The Lawyers at Lockhart-Gardner like to fight for the underdog, or at least they do up through season two, where I am now. So, when a company treats its employees so terribly that they begin committing suicide, Alicia Florrick and bosses are on the job.

They uncover documents that show an HR consulting firm recommended making employees' lives so miserable that they would quit. If the employees quit, the firm saves a fortune in severance costs. Partner Will Gardner says, "They deliberately created a hostile work environment to get people to quit."

This, my friends, is why you don't hire a general services firm to handle your employment law case. All the highly paid lawyers sitting around the table have no clue what a hostile work environment is.

It sounds like this situation--a bad company makes things miserable. The managers yell, humiliate employees, force people into substandard offices, and generally make life miserable. It sounds pretty hostile, right?

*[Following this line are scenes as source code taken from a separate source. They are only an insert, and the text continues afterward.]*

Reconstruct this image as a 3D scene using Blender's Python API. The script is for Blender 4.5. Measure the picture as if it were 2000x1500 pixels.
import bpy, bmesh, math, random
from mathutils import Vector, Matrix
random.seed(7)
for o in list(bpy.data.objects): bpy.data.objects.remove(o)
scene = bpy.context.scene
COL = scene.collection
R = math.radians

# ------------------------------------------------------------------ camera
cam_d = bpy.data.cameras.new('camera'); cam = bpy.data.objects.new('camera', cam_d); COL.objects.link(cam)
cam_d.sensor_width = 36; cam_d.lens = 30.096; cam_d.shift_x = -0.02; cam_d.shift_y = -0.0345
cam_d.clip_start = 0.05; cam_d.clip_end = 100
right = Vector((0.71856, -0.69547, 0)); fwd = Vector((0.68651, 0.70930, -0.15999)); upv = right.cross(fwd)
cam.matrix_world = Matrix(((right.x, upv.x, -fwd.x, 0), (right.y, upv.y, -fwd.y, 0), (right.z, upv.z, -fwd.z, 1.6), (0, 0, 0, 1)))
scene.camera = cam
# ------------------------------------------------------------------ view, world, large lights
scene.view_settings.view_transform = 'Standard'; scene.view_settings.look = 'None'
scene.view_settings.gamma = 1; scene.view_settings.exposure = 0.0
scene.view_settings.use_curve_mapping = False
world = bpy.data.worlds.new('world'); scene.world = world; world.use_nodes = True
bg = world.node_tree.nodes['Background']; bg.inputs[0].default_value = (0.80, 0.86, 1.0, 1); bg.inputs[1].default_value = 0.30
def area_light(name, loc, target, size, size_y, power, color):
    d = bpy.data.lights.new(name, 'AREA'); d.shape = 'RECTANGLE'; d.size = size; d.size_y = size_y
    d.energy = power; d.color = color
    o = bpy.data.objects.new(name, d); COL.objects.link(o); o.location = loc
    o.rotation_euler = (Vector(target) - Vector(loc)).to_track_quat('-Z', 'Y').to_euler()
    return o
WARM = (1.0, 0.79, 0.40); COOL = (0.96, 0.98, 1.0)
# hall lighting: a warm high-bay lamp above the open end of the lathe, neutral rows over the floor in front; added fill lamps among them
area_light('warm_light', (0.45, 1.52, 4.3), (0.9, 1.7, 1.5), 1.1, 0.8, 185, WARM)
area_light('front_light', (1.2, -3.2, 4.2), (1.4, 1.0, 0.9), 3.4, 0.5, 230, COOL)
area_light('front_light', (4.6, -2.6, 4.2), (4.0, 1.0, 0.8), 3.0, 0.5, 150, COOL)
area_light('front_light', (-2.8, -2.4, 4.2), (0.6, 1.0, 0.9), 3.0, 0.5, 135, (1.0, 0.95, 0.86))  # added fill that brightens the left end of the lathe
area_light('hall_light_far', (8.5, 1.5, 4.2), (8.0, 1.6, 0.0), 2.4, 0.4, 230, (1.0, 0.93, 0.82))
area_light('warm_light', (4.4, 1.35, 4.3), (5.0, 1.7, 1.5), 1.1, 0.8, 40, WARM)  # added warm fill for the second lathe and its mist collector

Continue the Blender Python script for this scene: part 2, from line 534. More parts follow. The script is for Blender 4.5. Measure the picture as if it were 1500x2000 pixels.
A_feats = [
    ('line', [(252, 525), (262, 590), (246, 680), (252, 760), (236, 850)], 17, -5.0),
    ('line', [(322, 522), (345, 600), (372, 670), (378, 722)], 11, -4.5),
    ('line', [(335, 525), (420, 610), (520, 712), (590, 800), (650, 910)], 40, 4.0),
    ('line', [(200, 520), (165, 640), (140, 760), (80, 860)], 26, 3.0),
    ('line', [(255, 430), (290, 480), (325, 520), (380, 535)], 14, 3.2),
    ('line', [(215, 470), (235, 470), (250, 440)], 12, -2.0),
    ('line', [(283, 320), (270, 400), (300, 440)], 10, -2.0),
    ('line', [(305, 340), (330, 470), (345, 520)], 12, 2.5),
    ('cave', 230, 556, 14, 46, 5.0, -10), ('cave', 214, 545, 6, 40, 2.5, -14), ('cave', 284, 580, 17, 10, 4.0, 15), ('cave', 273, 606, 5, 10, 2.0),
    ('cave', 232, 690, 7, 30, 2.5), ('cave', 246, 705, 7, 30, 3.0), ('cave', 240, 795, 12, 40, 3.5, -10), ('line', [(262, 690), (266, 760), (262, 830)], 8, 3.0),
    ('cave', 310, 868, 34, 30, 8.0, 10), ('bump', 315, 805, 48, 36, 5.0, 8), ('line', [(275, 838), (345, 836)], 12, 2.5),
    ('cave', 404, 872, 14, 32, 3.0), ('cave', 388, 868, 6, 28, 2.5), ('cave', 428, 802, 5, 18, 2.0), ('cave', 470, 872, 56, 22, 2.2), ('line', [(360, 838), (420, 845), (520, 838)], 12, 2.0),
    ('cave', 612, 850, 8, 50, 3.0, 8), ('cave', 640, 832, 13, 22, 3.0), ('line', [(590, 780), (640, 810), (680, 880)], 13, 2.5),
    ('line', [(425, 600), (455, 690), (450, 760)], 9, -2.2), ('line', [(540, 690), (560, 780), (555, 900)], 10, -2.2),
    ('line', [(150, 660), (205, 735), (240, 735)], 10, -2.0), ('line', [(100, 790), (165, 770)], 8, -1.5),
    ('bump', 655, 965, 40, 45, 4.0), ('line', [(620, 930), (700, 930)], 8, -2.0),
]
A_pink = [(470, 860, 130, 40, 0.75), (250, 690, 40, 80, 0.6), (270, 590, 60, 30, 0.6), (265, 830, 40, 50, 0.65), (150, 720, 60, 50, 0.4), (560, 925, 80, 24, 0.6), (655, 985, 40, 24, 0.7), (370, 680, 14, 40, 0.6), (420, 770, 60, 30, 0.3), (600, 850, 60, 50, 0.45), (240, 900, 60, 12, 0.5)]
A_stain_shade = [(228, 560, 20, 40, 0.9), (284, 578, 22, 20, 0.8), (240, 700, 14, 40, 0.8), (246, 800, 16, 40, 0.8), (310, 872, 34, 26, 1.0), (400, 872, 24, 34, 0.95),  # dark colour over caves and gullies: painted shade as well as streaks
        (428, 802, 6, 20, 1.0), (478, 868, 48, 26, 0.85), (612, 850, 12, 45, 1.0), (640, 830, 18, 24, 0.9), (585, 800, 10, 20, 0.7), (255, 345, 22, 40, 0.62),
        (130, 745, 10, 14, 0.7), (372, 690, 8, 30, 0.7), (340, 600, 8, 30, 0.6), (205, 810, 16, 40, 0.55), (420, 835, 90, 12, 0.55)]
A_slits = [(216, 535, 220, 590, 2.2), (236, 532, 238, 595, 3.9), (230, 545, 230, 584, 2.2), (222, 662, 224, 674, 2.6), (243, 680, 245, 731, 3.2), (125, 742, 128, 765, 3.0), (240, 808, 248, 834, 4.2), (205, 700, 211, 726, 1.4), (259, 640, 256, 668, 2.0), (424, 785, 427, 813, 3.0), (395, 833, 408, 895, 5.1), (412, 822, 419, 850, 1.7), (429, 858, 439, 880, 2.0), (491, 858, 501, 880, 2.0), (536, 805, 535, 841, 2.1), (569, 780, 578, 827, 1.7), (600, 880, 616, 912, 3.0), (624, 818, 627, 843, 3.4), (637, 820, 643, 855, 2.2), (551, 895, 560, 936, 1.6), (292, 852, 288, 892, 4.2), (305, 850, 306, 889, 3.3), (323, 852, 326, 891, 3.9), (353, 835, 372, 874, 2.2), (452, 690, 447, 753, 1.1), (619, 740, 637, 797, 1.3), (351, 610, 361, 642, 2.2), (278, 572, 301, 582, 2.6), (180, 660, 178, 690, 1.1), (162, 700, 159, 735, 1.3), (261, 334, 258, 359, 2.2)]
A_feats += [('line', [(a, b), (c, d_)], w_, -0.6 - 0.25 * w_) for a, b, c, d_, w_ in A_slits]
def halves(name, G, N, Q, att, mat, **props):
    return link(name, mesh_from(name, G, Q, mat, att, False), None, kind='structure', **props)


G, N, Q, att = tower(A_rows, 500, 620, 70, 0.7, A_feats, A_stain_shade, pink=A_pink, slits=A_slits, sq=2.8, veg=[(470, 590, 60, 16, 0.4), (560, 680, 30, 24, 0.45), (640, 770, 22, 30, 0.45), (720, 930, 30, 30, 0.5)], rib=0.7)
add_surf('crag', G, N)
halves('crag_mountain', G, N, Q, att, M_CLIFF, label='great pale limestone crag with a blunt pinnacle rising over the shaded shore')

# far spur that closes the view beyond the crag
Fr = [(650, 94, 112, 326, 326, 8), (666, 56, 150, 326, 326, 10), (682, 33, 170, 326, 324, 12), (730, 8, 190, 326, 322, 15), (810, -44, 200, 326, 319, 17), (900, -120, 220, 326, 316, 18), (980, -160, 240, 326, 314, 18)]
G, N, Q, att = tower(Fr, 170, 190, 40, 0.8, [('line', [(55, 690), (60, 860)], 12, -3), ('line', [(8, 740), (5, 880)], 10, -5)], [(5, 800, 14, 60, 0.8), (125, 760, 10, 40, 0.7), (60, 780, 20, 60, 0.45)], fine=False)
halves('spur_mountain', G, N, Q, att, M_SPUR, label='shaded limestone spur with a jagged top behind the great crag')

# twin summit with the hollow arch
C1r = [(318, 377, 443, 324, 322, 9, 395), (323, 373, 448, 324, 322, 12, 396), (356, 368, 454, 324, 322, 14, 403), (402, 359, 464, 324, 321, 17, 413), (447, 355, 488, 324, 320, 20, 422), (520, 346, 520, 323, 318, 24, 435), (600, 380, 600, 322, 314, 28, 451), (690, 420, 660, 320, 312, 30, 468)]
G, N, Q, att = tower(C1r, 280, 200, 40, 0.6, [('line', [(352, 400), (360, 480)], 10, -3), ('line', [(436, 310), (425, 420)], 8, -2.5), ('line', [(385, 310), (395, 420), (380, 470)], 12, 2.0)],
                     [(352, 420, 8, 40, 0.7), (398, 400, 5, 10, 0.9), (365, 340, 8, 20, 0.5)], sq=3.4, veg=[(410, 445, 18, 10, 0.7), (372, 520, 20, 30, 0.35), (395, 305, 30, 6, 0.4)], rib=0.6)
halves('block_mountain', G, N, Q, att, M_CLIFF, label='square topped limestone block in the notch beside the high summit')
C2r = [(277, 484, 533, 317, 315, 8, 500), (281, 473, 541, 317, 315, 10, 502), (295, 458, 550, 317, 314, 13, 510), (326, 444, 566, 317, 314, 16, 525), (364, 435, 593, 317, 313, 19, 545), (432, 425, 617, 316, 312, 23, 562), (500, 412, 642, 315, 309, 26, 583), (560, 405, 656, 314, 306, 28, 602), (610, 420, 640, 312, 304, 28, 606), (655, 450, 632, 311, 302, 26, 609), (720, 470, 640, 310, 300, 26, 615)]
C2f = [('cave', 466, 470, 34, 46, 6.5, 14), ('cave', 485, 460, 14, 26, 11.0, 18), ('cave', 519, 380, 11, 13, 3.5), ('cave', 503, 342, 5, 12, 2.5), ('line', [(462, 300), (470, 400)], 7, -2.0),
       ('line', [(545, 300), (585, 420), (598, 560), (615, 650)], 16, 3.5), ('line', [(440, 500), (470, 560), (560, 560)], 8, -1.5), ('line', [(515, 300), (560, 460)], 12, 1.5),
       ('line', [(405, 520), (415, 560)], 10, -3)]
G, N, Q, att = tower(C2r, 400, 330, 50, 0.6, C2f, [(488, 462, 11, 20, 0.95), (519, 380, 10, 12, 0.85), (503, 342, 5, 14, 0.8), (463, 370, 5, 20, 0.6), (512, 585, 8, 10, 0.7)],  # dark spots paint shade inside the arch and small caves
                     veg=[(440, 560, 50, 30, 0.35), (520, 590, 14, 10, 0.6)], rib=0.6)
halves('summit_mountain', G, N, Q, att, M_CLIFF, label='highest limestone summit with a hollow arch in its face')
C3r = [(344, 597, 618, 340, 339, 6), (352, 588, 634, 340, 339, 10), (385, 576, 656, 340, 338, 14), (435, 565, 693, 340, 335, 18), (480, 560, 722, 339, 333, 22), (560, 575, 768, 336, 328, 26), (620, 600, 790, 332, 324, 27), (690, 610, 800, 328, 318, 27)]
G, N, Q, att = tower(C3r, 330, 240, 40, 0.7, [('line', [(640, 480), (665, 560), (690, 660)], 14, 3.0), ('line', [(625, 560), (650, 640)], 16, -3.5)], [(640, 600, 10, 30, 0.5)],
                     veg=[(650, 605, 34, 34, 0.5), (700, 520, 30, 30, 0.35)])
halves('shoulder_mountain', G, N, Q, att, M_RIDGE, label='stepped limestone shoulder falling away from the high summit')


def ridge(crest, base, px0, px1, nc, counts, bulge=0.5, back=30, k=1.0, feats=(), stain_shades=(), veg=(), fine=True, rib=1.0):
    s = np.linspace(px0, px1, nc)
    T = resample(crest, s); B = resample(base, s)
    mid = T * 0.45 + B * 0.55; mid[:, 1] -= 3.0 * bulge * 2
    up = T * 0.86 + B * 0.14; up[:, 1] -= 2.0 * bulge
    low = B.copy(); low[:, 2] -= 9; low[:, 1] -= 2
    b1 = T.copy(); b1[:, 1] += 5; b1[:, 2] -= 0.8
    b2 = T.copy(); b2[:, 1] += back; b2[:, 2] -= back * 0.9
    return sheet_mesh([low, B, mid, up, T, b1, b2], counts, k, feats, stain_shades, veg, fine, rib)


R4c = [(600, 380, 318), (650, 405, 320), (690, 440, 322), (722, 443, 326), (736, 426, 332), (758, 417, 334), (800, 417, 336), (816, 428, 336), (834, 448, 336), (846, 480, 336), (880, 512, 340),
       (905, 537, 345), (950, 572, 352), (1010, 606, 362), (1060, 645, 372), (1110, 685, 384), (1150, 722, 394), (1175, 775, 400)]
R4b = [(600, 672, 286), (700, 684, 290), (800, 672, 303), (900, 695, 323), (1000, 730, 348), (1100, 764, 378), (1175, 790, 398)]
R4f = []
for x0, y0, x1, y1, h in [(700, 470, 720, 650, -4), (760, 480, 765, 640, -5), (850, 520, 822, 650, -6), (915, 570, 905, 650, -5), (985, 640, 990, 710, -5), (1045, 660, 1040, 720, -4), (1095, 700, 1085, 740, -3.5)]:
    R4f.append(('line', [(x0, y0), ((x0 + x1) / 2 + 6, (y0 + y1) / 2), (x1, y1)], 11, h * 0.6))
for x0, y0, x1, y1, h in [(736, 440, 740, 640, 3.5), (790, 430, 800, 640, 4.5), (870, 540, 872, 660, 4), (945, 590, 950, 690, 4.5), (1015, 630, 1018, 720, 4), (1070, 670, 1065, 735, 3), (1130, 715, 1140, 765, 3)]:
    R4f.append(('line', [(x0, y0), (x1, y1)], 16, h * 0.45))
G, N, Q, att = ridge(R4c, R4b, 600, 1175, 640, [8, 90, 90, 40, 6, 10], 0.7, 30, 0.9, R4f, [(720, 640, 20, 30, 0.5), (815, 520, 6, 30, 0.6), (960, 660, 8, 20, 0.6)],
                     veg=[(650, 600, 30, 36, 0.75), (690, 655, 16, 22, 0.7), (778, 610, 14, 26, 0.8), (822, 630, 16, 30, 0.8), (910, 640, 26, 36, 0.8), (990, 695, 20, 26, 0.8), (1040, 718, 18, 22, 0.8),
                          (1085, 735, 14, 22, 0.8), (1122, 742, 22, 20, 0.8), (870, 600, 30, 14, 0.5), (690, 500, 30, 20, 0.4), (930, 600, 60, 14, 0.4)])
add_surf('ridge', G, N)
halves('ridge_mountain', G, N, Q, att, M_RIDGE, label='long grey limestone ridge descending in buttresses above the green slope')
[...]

Except, a hostile work environment has nothing to do with yelling bosses, closed break rooms, or getting assigned a dark cubicle in an unpleasant location. The legal definition of hostile workplace requires that the hostility is because of race, sex, or other protected characteristic.

In other words, it's perfectly legal to be a jerk, as long as you're an equal opportunity jerk.

Does that mean you should be a jerk? That you should try to get people to quit rather than just fire or lay them off? Absolutely not. If you create a rotten environment in the hopes of getting people to leave on their own, to avoid your uncomfortable feelings at firing someone, or having to pay increased unemployment insurance costs, your company will suffer in other ways. (Incidentally, the Lockhart/Gardner lawyers didn't understand that severance isn't required either, except in special cases that this company didn't meet.) How will they suffer?

The wrong people will quit

Do you know why people work for you? Because they need the money. Most people won't quit until they have a new job lined up. Who will find new jobs the fastest? The best and the brightest. You'll never turn your company around when all the good people respond to your boorish behavior by quitting.

Miserable people don't do good work.

When you choose to yell at, belittle, or even swear at employees they don't respond by saying, "Gee, I now feel super motivated to do a good job!" No, they don't do a good job, aren't engaged, and won't give the company your best.

Hiring becomes more difficult

People talk. People share things on Glassdoor. It won't take long before people find out that your company is an awful place to work. People with options will go elsewhere.

So, while making a workplace seem hostile doesn't meet the definition of a hostile workplace, you still shouldn't do it. Being a jerk isn't good for business.